Problem details »
Filter the data for lines with the word "scene", then copy every line so identified.

Data segment »

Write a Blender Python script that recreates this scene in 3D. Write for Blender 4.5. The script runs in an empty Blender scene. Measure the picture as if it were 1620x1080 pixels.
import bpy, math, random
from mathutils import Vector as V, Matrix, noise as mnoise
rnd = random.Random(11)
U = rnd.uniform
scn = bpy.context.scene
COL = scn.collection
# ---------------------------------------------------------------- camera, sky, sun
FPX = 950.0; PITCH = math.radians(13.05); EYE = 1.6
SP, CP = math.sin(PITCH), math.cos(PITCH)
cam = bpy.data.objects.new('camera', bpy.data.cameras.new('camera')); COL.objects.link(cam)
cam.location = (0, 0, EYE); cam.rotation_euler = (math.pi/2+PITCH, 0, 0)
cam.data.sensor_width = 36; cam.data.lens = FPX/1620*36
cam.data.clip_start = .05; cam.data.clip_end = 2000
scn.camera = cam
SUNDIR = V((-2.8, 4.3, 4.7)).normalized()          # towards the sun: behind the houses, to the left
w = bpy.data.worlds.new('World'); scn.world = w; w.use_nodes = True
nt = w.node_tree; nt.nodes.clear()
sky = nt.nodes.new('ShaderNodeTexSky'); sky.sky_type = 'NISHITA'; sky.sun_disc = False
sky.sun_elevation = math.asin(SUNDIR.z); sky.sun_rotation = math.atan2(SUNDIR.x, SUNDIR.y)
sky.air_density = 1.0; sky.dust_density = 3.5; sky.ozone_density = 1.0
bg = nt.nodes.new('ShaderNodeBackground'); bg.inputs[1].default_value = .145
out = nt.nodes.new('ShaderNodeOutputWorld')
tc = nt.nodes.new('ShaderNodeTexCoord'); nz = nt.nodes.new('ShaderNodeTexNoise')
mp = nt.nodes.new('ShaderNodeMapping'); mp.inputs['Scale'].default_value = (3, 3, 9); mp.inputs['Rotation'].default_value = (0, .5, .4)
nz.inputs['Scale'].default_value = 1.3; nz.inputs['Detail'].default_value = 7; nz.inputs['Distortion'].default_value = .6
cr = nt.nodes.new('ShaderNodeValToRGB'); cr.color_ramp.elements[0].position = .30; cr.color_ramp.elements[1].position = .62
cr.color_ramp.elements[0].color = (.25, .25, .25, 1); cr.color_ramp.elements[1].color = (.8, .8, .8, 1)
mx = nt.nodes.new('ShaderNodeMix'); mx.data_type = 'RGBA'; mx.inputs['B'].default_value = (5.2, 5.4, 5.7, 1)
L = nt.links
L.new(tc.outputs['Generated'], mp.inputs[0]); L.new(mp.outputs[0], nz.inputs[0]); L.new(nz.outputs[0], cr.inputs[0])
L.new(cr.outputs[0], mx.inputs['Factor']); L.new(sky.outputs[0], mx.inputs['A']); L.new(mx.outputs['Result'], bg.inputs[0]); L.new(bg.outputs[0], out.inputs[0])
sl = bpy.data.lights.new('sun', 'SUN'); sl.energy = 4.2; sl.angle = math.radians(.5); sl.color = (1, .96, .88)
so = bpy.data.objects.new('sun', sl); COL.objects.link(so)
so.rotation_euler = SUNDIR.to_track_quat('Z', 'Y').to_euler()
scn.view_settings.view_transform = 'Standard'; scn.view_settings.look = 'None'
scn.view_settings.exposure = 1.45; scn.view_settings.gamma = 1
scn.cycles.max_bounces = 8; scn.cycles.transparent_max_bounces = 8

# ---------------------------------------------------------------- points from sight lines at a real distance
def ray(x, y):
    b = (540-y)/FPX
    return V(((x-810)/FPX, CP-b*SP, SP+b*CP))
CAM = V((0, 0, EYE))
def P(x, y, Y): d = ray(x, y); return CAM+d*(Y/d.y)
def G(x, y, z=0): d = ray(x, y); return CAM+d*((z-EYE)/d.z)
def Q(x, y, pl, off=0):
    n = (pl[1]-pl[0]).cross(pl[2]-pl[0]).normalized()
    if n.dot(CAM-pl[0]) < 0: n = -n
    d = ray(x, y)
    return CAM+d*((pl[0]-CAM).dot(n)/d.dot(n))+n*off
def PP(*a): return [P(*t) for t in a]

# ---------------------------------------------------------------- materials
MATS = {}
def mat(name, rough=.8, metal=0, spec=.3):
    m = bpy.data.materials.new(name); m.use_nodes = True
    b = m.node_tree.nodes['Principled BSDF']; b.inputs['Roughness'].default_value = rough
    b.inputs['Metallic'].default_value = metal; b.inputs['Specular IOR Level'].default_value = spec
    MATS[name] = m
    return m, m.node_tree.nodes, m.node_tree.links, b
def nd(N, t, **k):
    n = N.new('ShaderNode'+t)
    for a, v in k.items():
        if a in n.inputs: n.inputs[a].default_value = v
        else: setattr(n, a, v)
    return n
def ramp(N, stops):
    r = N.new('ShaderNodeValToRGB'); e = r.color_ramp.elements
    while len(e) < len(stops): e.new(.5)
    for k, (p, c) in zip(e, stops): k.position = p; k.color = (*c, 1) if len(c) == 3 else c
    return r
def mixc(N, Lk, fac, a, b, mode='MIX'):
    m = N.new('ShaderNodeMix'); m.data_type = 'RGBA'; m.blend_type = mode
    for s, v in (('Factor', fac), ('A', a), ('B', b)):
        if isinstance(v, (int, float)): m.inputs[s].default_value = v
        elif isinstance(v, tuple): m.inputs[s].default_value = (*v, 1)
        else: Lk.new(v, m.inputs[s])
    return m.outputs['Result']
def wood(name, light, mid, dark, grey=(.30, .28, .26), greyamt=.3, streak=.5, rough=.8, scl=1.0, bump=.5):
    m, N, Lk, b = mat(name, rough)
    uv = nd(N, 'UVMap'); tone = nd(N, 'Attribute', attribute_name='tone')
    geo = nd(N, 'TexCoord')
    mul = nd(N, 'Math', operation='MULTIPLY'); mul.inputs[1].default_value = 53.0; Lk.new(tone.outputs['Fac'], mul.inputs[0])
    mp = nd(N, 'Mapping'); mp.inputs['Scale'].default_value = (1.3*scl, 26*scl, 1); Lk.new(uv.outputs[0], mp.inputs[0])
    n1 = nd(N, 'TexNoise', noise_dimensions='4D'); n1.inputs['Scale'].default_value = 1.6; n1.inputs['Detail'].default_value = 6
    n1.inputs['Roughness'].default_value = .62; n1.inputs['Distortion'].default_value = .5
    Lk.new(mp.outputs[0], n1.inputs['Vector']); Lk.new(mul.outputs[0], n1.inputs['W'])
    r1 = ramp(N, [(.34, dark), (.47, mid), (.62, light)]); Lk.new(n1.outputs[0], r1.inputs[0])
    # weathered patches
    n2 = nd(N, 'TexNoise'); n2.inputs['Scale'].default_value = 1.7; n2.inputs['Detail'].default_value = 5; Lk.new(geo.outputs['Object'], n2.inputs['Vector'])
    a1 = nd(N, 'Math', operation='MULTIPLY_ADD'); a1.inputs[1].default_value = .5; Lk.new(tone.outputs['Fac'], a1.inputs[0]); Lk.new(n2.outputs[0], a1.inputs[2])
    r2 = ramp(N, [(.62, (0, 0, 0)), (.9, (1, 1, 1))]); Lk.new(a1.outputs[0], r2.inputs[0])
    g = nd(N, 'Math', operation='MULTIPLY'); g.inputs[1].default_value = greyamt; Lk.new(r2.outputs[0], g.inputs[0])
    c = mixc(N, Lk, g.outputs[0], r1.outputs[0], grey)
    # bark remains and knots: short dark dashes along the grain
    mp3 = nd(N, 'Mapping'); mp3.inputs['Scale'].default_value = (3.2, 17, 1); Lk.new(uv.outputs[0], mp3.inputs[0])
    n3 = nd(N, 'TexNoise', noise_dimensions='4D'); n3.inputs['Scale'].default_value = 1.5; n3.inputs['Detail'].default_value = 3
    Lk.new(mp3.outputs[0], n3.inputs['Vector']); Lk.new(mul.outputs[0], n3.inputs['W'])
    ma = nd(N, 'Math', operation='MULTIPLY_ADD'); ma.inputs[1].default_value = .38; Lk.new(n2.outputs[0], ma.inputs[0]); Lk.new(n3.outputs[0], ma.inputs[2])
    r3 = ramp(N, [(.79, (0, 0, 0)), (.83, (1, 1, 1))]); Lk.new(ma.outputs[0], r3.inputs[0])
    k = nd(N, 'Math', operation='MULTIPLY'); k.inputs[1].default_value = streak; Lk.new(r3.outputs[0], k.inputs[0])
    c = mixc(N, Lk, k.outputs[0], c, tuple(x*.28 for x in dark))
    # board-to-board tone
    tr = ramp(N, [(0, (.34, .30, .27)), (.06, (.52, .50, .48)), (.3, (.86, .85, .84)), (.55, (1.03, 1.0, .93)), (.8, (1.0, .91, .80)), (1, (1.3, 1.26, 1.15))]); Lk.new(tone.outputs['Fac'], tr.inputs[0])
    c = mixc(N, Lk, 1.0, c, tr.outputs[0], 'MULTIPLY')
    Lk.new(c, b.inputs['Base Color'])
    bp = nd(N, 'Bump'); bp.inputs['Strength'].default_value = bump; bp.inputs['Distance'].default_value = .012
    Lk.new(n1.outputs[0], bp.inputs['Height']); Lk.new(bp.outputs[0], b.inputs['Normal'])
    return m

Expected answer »
Write a Blender Python script that recreates this scene in 3D. Write for Blender 4.5. The script runs in an empty Blender scene. Measure the picture as if it were 1620x1080 pixels.
scn = bpy.context.scene